> _Data lines_:
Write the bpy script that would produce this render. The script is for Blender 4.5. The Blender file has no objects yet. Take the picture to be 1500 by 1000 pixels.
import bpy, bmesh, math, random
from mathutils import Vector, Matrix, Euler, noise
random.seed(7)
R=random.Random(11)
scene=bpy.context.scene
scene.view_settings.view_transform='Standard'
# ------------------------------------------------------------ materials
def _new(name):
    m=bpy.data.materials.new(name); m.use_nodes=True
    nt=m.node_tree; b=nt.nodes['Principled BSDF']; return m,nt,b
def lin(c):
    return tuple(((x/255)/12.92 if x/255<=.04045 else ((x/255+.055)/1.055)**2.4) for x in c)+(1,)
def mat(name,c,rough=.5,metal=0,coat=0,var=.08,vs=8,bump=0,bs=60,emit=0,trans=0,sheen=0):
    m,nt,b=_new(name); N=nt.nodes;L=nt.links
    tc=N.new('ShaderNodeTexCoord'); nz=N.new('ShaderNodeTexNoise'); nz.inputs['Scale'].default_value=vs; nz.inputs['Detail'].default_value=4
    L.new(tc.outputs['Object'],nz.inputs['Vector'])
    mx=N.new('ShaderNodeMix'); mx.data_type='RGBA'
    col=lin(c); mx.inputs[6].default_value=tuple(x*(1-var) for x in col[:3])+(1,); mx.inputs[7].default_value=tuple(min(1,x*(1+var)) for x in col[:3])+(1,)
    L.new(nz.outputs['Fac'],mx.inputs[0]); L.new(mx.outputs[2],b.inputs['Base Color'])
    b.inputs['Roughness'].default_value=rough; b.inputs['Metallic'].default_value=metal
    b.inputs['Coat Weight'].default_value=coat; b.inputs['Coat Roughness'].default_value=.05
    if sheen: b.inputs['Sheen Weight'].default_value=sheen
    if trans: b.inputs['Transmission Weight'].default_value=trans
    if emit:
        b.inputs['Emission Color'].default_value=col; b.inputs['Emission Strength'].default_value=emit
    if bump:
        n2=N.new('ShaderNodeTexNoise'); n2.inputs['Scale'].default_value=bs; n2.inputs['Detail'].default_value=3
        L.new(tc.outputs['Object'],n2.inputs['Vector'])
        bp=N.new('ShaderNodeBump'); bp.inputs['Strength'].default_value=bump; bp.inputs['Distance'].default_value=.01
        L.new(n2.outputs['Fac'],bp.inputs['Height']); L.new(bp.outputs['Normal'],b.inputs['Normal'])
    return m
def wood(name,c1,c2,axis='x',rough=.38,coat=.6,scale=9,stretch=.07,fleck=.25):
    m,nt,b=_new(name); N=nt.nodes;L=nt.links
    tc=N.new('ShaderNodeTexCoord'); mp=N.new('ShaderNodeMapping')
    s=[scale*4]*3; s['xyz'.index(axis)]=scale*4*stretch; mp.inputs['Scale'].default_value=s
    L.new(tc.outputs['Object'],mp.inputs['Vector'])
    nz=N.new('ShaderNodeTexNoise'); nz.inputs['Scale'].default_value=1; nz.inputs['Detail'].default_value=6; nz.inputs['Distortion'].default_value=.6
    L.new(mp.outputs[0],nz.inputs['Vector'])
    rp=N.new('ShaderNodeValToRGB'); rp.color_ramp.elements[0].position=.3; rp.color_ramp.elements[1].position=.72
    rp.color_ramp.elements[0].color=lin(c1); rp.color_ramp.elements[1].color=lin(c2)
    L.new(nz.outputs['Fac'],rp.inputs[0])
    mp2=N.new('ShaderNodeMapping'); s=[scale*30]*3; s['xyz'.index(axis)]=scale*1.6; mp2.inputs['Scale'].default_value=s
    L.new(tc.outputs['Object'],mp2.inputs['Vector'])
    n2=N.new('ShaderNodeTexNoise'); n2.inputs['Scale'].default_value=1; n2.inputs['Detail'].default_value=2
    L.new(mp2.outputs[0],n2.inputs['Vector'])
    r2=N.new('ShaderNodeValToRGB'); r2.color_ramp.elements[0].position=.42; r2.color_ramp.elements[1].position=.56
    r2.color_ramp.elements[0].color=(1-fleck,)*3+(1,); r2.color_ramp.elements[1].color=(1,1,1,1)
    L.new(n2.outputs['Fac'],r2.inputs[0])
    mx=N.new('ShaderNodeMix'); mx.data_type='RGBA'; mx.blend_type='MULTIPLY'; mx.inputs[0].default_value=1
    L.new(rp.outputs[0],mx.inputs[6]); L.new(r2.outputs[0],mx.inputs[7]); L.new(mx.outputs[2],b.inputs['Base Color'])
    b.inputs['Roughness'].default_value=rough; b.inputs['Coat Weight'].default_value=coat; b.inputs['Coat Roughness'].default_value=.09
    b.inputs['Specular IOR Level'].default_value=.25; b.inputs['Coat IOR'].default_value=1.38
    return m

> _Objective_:
Extract the listing in its entirety, matching it exactly.

> _Answer_:
Write the bpy script that would produce this render. The script is for Blender 4.5. The Blender file has no objects yet. Take the picture to be 1500 by 1000 pixels.
import bpy, bmesh, math, random
from mathutils import Vector, Matrix, Euler, noise
random.seed(7)
R=random.Random(11)
scene=bpy.context.scene
scene.view_settings.view_transform='Standard'
# ------------------------------------------------------------ materials
def _new(name):
    m=bpy.data.materials.new(name); m.use_nodes=True
    nt=m.node_tree; b=nt.nodes['Principled BSDF']; return m,nt,b
def lin(c):
    return tuple(((x/255)/12.92 if x/255<=.04045 else ((x/255+.055)/1.055)**2.4) for x in c)+(1,)
def mat(name,c,rough=.5,metal=0,coat=0,var=.08,vs=8,bump=0,bs=60,emit=0,trans=0,sheen=0):
    m,nt,b=_new(name); N=nt.nodes;L=nt.links
    tc=N.new('ShaderNodeTexCoord'); nz=N.new('ShaderNodeTexNoise'); nz.inputs['Scale'].default_value=vs; nz.inputs['Detail'].default_value=4
    L.new(tc.outputs['Object'],nz.inputs['Vector'])
    mx=N.new('ShaderNodeMix'); mx.data_type='RGBA'
    col=lin(c); mx.inputs[6].default_value=tuple(x*(1-var) for x in col[:3])+(1,); mx.inputs[7].default_value=tuple(min(1,x*(1+var)) for x in col[:3])+(1,)
    L.new(nz.outputs['Fac'],mx.inputs[0]); L.new(mx.outputs[2],b.inputs['Base Color'])
    b.inputs['Roughness'].default_value=rough; b.inputs['Metallic'].default_value=metal
    b.inputs['Coat Weight'].default_value=coat; b.inputs['Coat Roughness'].default_value=.05
    if sheen: b.inputs['Sheen Weight'].default_value=sheen
    if trans: b.inputs['Transmission Weight'].default_value=trans
    if emit:
        b.inputs['Emission Color'].default_value=col; b.inputs['Emission Strength'].default_value=emit
    if bump:
        n2=N.new('ShaderNodeTexNoise'); n2.inputs['Scale'].default_value=bs; n2.inputs['Detail'].default_value=3
        L.new(tc.outputs['Object'],n2.inputs['Vector'])
        bp=N.new('ShaderNodeBump'); bp.inputs['Strength'].default_value=bump; bp.inputs['Distance'].default_value=.01
        L.new(n2.outputs['Fac'],bp.inputs['Height']); L.new(bp.outputs['Normal'],b.inputs['Normal'])
    return m
def wood(name,c1,c2,axis='x',rough=.38,coat=.6,scale=9,stretch=.07,fleck=.25):
    m,nt,b=_new(name); N=nt.nodes;L=nt.links
    tc=N.new('ShaderNodeTexCoord'); mp=N.new('ShaderNodeMapping')
    s=[scale*4]*3; s['xyz'.index(axis)]=scale*4*stretch; mp.inputs['Scale'].default_value=s
    L.new(tc.outputs['Object'],mp.inputs['Vector'])
    nz=N.new('ShaderNodeTexNoise'); nz.inputs['Scale'].default_value=1; nz.inputs['Detail'].default_value=6; nz.inputs['Distortion'].default_value=.6
    L.new(mp.outputs[0],nz.inputs['Vector'])
    rp=N.new('ShaderNodeValToRGB'); rp.color_ramp.elements[0].position=.3; rp.color_ramp.elements[1].position=.72
    rp.color_ramp.elements[0].color=lin(c1); rp.color_ramp.elements[1].color=lin(c2)
    L.new(nz.outputs['Fac'],rp.inputs[0])
    mp2=N.new('ShaderNodeMapping'); s=[scale*30]*3; s['xyz'.index(axis)]=scale*1.6; mp2.inputs['Scale'].default_value=s
    L.new(tc.outputs['Object'],mp2.inputs['Vector'])
    n2=N.new('ShaderNodeTexNoise'); n2.inputs['Scale'].default_value=1; n2.inputs['Detail'].default_value=2
    L.new(mp2.outputs[0],n2.inputs['Vector'])
    r2=N.new('ShaderNodeValToRGB'); r2.color_ramp.elements[0].position=.42; r2.color_ramp.elements[1].position=.56
    r2.color_ramp.elements[0].color=(1-fleck,)*3+(1,); r2.color_ramp.elements[1].color=(1,1,1,1)
    L.new(n2.outputs['Fac'],r2.inputs[0])
    mx=N.new('ShaderNodeMix'); mx.data_type='RGBA'; mx.blend_type='MULTIPLY'; mx.inputs[0].default_value=1
    L.new(rp.outputs[0],mx.inputs[6]); L.new(r2.outputs[0],mx.inputs[7]); L.new(mx.outputs[2],b.inputs['Base Color'])
    b.inputs['Roughness'].default_value=rough; b.inputs['Coat Weight'].default_value=coat; b.inputs['Coat Roughness'].default_value=.09
    b.inputs['Specular IOR Level'].default_value=.25; b.inputs['Coat IOR'].default_value=1.38
    return m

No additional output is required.